Stated exercise —
Read the data and repeat it in full, exactly.

Recorded information —
_ _ _ _ _

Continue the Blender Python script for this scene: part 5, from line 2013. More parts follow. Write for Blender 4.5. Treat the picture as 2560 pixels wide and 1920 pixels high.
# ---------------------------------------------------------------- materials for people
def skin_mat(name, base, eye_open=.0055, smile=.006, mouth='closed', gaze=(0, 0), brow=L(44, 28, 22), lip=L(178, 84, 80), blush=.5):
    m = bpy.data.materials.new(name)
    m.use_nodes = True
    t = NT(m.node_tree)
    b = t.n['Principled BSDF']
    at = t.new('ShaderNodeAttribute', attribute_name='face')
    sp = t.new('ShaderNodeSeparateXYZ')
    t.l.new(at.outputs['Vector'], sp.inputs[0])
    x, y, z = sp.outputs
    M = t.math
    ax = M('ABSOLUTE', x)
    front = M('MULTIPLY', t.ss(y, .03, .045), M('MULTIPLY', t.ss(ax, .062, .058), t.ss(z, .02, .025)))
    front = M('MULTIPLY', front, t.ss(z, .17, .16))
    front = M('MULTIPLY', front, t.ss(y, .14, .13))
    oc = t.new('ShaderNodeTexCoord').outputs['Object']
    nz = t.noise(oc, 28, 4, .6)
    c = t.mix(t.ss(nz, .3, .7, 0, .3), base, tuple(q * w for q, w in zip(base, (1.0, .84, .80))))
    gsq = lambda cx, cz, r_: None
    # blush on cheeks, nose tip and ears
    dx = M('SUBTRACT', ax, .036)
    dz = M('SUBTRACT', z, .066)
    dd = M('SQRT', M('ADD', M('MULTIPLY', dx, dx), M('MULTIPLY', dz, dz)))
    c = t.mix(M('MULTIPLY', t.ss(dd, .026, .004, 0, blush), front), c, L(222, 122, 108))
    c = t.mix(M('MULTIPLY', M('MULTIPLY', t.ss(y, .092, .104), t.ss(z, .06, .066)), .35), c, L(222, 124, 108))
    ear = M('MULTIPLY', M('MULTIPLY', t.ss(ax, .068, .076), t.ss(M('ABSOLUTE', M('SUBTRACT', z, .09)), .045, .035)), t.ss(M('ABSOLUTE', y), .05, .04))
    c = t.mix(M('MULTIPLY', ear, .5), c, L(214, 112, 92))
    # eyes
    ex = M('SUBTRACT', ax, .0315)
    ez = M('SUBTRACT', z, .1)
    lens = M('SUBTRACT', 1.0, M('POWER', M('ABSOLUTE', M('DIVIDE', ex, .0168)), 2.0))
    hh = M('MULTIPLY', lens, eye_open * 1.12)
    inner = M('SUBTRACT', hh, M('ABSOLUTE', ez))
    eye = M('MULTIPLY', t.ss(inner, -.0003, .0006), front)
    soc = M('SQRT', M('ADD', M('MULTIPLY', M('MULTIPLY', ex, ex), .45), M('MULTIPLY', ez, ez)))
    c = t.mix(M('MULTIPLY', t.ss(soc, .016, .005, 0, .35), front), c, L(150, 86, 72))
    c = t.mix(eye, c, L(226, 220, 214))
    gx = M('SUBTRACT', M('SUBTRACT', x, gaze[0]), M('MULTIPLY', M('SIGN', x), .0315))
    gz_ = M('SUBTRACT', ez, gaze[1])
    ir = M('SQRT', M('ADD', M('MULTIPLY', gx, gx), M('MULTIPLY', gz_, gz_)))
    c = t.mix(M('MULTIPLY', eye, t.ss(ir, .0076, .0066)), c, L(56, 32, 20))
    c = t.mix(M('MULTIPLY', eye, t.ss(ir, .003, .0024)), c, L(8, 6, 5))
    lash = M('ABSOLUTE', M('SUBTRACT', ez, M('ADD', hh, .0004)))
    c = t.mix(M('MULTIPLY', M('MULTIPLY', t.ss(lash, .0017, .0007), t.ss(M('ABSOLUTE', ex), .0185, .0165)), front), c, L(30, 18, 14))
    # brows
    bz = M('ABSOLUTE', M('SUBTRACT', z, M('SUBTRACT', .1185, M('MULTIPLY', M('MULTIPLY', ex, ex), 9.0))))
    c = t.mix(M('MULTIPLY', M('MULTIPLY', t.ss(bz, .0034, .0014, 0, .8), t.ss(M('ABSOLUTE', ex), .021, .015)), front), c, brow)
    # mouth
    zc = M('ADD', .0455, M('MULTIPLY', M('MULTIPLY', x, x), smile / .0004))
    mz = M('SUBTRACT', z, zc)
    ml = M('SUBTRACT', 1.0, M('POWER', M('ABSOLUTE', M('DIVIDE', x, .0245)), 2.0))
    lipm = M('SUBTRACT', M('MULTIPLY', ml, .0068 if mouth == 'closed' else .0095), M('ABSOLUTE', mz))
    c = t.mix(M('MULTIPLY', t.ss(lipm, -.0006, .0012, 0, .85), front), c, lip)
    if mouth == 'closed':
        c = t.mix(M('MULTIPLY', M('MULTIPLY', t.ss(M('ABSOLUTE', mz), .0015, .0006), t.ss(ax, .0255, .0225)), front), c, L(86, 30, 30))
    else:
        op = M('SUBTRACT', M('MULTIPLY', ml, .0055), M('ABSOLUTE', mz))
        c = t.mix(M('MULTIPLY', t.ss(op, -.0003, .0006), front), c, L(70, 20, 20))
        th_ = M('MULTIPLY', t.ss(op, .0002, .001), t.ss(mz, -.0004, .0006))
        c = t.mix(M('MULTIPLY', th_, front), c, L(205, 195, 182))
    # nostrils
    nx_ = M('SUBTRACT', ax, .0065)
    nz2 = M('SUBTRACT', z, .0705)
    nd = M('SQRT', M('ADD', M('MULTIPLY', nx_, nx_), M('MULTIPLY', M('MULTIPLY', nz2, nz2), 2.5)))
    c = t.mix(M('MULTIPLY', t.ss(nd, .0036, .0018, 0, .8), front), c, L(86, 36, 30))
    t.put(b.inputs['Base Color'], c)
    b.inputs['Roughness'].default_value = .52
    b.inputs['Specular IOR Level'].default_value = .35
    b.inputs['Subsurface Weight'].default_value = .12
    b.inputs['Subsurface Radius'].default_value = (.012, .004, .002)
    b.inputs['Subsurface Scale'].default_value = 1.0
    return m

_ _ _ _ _

Task solution —
Continue the Blender Python script for this scene: part 5, from line 2013. More parts follow. Write for Blender 4.5. Treat the picture as 2560 pixels wide and 1920 pixels high.
# ---------------------------------------------------------------- materials for people
def skin_mat(name, base, eye_open=.0055, smile=.006, mouth='closed', gaze=(0, 0), brow=L(44, 28, 22), lip=L(178, 84, 80), blush=.5):
    m = bpy.data.materials.new(name)
    m.use_nodes = True
    t = NT(m.node_tree)
    b = t.n['Principled BSDF']
    at = t.new('ShaderNodeAttribute', attribute_name='face')
    sp = t.new('ShaderNodeSeparateXYZ')
    t.l.new(at.outputs['Vector'], sp.inputs[0])
    x, y, z = sp.outputs
    M = t.math
    ax = M('ABSOLUTE', x)
    front = M('MULTIPLY', t.ss(y, .03, .045), M('MULTIPLY', t.ss(ax, .062, .058), t.ss(z, .02, .025)))
    front = M('MULTIPLY', front, t.ss(z, .17, .16))
    front = M('MULTIPLY', front, t.ss(y, .14, .13))
    oc = t.new('ShaderNodeTexCoord').outputs['Object']
    nz = t.noise(oc, 28, 4, .6)
    c = t.mix(t.ss(nz, .3, .7, 0, .3), base, tuple(q * w for q, w in zip(base, (1.0, .84, .80))))
    gsq = lambda cx, cz, r_: None
    # blush on cheeks, nose tip and ears
    dx = M('SUBTRACT', ax, .036)
    dz = M('SUBTRACT', z, .066)
    dd = M('SQRT', M('ADD', M('MULTIPLY', dx, dx), M('MULTIPLY', dz, dz)))
    c = t.mix(M('MULTIPLY', t.ss(dd, .026, .004, 0, blush), front), c, L(222, 122, 108))
    c = t.mix(M('MULTIPLY', M('MULTIPLY', t.ss(y, .092, .104), t.ss(z, .06, .066)), .35), c, L(222, 124, 108))
    ear = M('MULTIPLY', M('MULTIPLY', t.ss(ax, .068, .076), t.ss(M('ABSOLUTE', M('SUBTRACT', z, .09)), .045, .035)), t.ss(M('ABSOLUTE', y), .05, .04))
    c = t.mix(M('MULTIPLY', ear, .5), c, L(214, 112, 92))
    # eyes
    ex = M('SUBTRACT', ax, .0315)
    ez = M('SUBTRACT', z, .1)
    lens = M('SUBTRACT', 1.0, M('POWER', M('ABSOLUTE', M('DIVIDE', ex, .0168)), 2.0))
    hh = M('MULTIPLY', lens, eye_open * 1.12)
    inner = M('SUBTRACT', hh, M('ABSOLUTE', ez))
    eye = M('MULTIPLY', t.ss(inner, -.0003, .0006), front)
    soc = M('SQRT', M('ADD', M('MULTIPLY', M('MULTIPLY', ex, ex), .45), M('MULTIPLY', ez, ez)))
    c = t.mix(M('MULTIPLY', t.ss(soc, .016, .005, 0, .35), front), c, L(150, 86, 72))
    c = t.mix(eye, c, L(226, 220, 214))
    gx = M('SUBTRACT', M('SUBTRACT', x, gaze[0]), M('MULTIPLY', M('SIGN', x), .0315))
    gz_ = M('SUBTRACT', ez, gaze[1])
    ir = M('SQRT', M('ADD', M('MULTIPLY', gx, gx), M('MULTIPLY', gz_, gz_)))
    c = t.mix(M('MULTIPLY', eye, t.ss(ir, .0076, .0066)), c, L(56, 32, 20))
    c = t.mix(M('MULTIPLY', eye, t.ss(ir, .003, .0024)), c, L(8, 6, 5))
    lash = M('ABSOLUTE', M('SUBTRACT', ez, M('ADD', hh, .0004)))
    c = t.mix(M('MULTIPLY', M('MULTIPLY', t.ss(lash, .0017, .0007), t.ss(M('ABSOLUTE', ex), .0185, .0165)), front), c, L(30, 18, 14))
    # brows
    bz = M('ABSOLUTE', M('SUBTRACT', z, M('SUBTRACT', .1185, M('MULTIPLY', M('MULTIPLY', ex, ex), 9.0))))
    c = t.mix(M('MULTIPLY', M('MULTIPLY', t.ss(bz, .0034, .0014, 0, .8), t.ss(M('ABSOLUTE', ex), .021, .015)), front), c, brow)
    # mouth
    zc = M('ADD', .0455, M('MULTIPLY', M('MULTIPLY', x, x), smile / .0004))
    mz = M('SUBTRACT', z, zc)
    ml = M('SUBTRACT', 1.0, M('POWER', M('ABSOLUTE', M('DIVIDE', x, .0245)), 2.0))
    lipm = M('SUBTRACT', M('MULTIPLY', ml, .0068 if mouth == 'closed' else .0095), M('ABSOLUTE', mz))
    c = t.mix(M('MULTIPLY', t.ss(lipm, -.0006, .0012, 0, .85), front), c, lip)
    if mouth == 'closed':
        c = t.mix(M('MULTIPLY', M('MULTIPLY', t.ss(M('ABSOLUTE', mz), .0015, .0006), t.ss(ax, .0255, .0225)), front), c, L(86, 30, 30))
    else:
        op = M('SUBTRACT', M('MULTIPLY', ml, .0055), M('ABSOLUTE', mz))
        c = t.mix(M('MULTIPLY', t.ss(op, -.0003, .0006), front), c, L(70, 20, 20))
        th_ = M('MULTIPLY', t.ss(op, .0002, .001), t.ss(mz, -.0004, .0006))
        c = t.mix(M('MULTIPLY', th_, front), c, L(205, 195, 182))
    # nostrils
    nx_ = M('SUBTRACT', ax, .0065)
    nz2 = M('SUBTRACT', z, .0705)
    nd = M('SQRT', M('ADD', M('MULTIPLY', nx_, nx_), M('MULTIPLY', M('MULTIPLY', nz2, nz2), 2.5)))
    c = t.mix(M('MULTIPLY', t.ss(nd, .0036, .0018, 0, .8), front), c, L(86, 36, 30))
    t.put(b.inputs['Base Color'], c)
    b.inputs['Roughness'].default_value = .52
    b.inputs['Specular IOR Level'].default_value = .35
    b.inputs['Subsurface Weight'].default_value = .12
    b.inputs['Subsurface Radius'].default_value = (.012, .004, .002)
    b.inputs['Subsurface Scale'].default_value = 1.0
    return m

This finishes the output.